Fourniret venait de sortir de prison et, résidant à quelques kilomètres des lieux de la disparition, il était théoriquement dans une période de probation. "Une chance a été perdue d'identifier les Fourniret", a estimé Me Alain Behr, avocat de la famille Laville. Le père de l'adolescente estime qu'Isabelle a été traitée comme "un chien écrasé sur la route".

L'examen du deuxième assassinat imputé aux Fourniret, celui de Fabienne Leroy en 1988 dans la Marne, a mis en lumière l'archaïsme des méthodes d'enquête criminelles françaises.

Quelques éléments matériels imprécis et des aveux en garde à vue qui apparaissent aujourd'hui comme extorqués ont conduit en prison pour trois mois un innocent, collègue de travail de Fabienne Leroy devenu "victime collatérale de Michel Fourniret", a dit le président Gilles Latapie.

CASIER JUDICIAIRE INOPÉRANT

Le jury a aussi découvert à l'audience que Michel Fourniret et son épouse avaient comparu en correctionnelle à Nantes en novembre 1990, pour des dégradations chez l'ex-époux de Monique Olivier, sans que le tribunal ait connaissance de la totalité du casier judiciaire de l'accusé.

Le tueur, qui avait pourtant été condamné pour des atteintes sexuelles depuis les années 60 et venait de sortir de prison en 1987 avec un sursis théoriquement révocable, a été laissé libre par le tribunal, qui n'a prononcé qu'un nouveau sursis.
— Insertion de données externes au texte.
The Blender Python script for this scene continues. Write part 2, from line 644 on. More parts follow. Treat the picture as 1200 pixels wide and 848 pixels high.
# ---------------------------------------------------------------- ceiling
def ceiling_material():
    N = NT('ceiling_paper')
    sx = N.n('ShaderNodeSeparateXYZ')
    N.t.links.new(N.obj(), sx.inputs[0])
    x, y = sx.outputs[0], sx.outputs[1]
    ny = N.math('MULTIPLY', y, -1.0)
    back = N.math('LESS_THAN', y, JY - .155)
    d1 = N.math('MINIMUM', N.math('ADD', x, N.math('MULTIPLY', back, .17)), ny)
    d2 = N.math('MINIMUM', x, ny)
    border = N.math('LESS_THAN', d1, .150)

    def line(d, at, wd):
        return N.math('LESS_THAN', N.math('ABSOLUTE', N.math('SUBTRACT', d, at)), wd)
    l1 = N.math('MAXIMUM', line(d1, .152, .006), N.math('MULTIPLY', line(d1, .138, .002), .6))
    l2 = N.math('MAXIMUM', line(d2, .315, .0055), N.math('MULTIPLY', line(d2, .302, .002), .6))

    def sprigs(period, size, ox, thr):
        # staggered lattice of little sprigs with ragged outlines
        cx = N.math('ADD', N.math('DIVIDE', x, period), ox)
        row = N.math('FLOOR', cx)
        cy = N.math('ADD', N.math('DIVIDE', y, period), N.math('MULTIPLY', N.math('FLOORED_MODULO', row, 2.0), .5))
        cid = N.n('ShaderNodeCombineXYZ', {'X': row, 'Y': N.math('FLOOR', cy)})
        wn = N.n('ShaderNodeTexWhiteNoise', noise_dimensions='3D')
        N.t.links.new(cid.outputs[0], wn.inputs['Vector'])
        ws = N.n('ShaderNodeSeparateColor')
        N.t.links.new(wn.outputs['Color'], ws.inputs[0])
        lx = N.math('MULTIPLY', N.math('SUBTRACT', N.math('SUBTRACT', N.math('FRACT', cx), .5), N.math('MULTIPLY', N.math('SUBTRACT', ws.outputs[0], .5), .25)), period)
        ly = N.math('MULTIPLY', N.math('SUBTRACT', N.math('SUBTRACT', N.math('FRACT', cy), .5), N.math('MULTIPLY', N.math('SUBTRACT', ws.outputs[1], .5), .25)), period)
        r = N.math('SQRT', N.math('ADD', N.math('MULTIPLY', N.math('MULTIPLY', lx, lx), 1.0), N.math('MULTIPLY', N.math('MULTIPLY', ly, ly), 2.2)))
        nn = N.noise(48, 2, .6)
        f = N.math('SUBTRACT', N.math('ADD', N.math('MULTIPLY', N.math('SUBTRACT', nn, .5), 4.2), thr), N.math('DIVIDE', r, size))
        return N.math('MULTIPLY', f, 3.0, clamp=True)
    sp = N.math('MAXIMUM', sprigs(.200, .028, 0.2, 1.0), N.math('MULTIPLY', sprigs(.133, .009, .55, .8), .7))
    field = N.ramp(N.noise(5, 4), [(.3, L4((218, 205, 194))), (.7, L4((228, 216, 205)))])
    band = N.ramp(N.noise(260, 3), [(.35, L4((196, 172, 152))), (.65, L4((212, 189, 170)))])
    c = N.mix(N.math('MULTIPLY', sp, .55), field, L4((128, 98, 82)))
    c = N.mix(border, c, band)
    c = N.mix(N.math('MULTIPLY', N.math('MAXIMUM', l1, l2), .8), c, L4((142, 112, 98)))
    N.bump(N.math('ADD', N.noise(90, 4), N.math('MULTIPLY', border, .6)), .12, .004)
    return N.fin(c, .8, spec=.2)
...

Il a tué le lendemain de son procès la jeune Natacha Danais.

Absente de son casier, sa condamnation criminelle de 1987 n'a pas davantage été portée à la connaissance des magistrats de Verdun qui, sans autres vérifications, l'ont condamné à quelques mois de prison en 1991 pour des agressions de femme.

L'avocat général a expliqué que les casiers judiciaires s'effaçaient au fil du temps du fait de divers processus légaux, ce qui les rend inopérants, soulignent les parties civiles.

S'ajoutent à ce bilan d'autres enquêtes tardives ou très partielles dans le dossier, et l'absence de traitement de la plainte déposée par Jean-Pierre Hellegouarch, truand dont la femme fut assassinée par Fourniret.

Les parties civiles gardent l'image d'un système engorgé, désordonné, aux méthodes désuètes et qui n'a pas intégré la probabilité de crimes en série dans son fonctionnement.

"La plupart des tueurs en série sont arrêtés par hasard et pas parce qu'on a mis tous les moyens", a dit dans sa plaidoirie en partie civile Me Didier Seban. Il juge nécessaire la création de services de police et de justice spécialisés.

Les avocats soulignent que les nouveaux dispositifs mis en place ces dernières années, fichier des empreintes génétiques (FNAEG), fichier des délinquants sexuels (FIJAIS), logiciel d'analyse criminelle SALVAC, ne sont pas encore opérationnels.

Le bracelet électronique mobile n'est pas non plus au point techniquement. Les divers contrôles théoriques imposés aux délinquants sexuels se limitent souvent à des convocations épisodiques, faute de moyens pour les magistrats, qui peuvent cumuler plus de cent dossiers de détenus.